TASK TO COMPLETE — From the listing below, pull out every line where the string "this" appears.
──────────────────────────────
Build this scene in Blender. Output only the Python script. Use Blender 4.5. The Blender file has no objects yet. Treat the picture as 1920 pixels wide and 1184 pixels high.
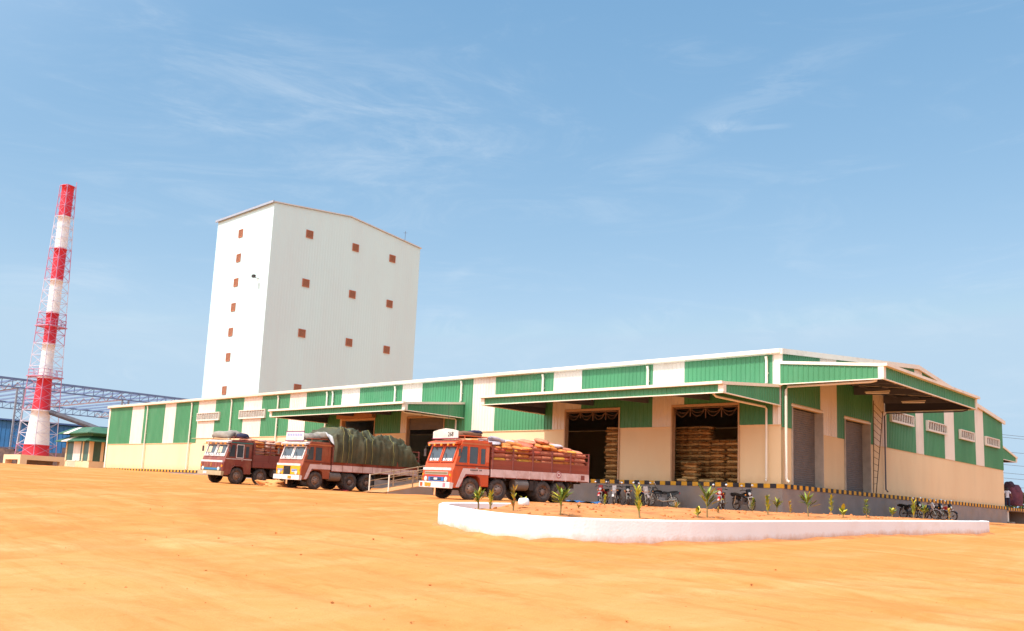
import bpy, math, random
import numpy as np
from mathutils import Vector, Matrix, noise

random.seed(7)
rng = np.random.default_rng(7)
sc = bpy.context.scene
COL = sc.collection
R = math.radians

# ------------------------------------------------------------------ camera
CAM = Vector((21.6587, -44.4128, -1.5448))
CM = [Vector((0.7065517, 0.7059052, 0.0498253)),
      Vector((-0.0722002, 0.1419491, -0.9872373)),
      Vector((-0.7039686, 0.6939368, 0.1512609))]
cd = bpy.data.cameras.new('camera')
cam = bpy.data.objects.new('camera', cd)
COL.objects.link(cam)
mw = Matrix.Identity(4)
for i, ax in enumerate((CM[0], -CM[1], -CM[2])):
    for j in range(3):
        mw[j][i] = ax[j]
mw.translation = CAM
cam.matrix_world = mw
cd.sensor_width = 36
cd.lens = 1686.74 / 1920 * 36
cd.shift_x = (960 - 877.55) / 1920
cd.shift_y = (676.92 - 592) / 1920
cd.clip_end = 8000
cd.clip_start = 0.1
sc.camera = cam
FW = Vector((CM[2].x, CM[2].y, 0)).normalized()
RT = Vector((FW.y, -FW.x, 0))


def rd(r, d, z=0):
    """point r metres to the right and d metres ahead of where the photographer stands"""
    p = CAM + RT * r + FW * d
    return Vector((p.x, p.y, z))


# ------------------------------------------------------------------ materials
MATS = {}


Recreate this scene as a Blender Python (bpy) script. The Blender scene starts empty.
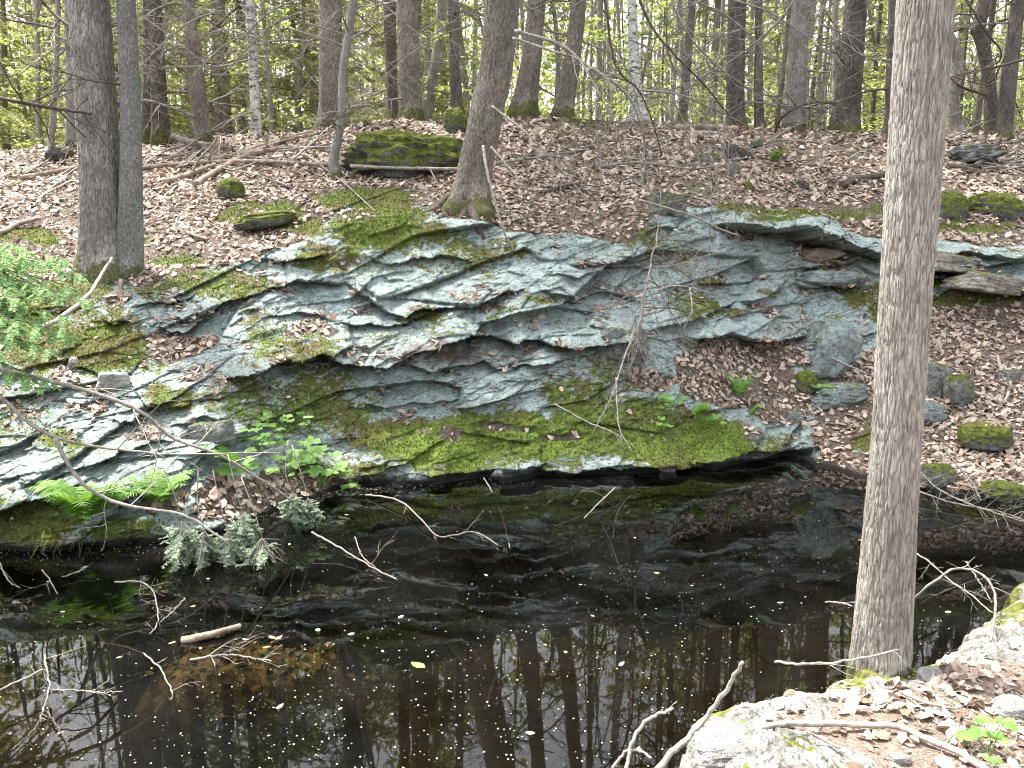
──────────────────────────────
EXERCISE RESPONSE —
Build this scene in Blender. Output only the Python script. Use Blender 4.5. The Blender file has no objects yet. Treat the picture as 1920 pixels wide and 1184 pixels high.
Recreate this scene as a Blender Python (bpy) script. The Blender scene starts empty.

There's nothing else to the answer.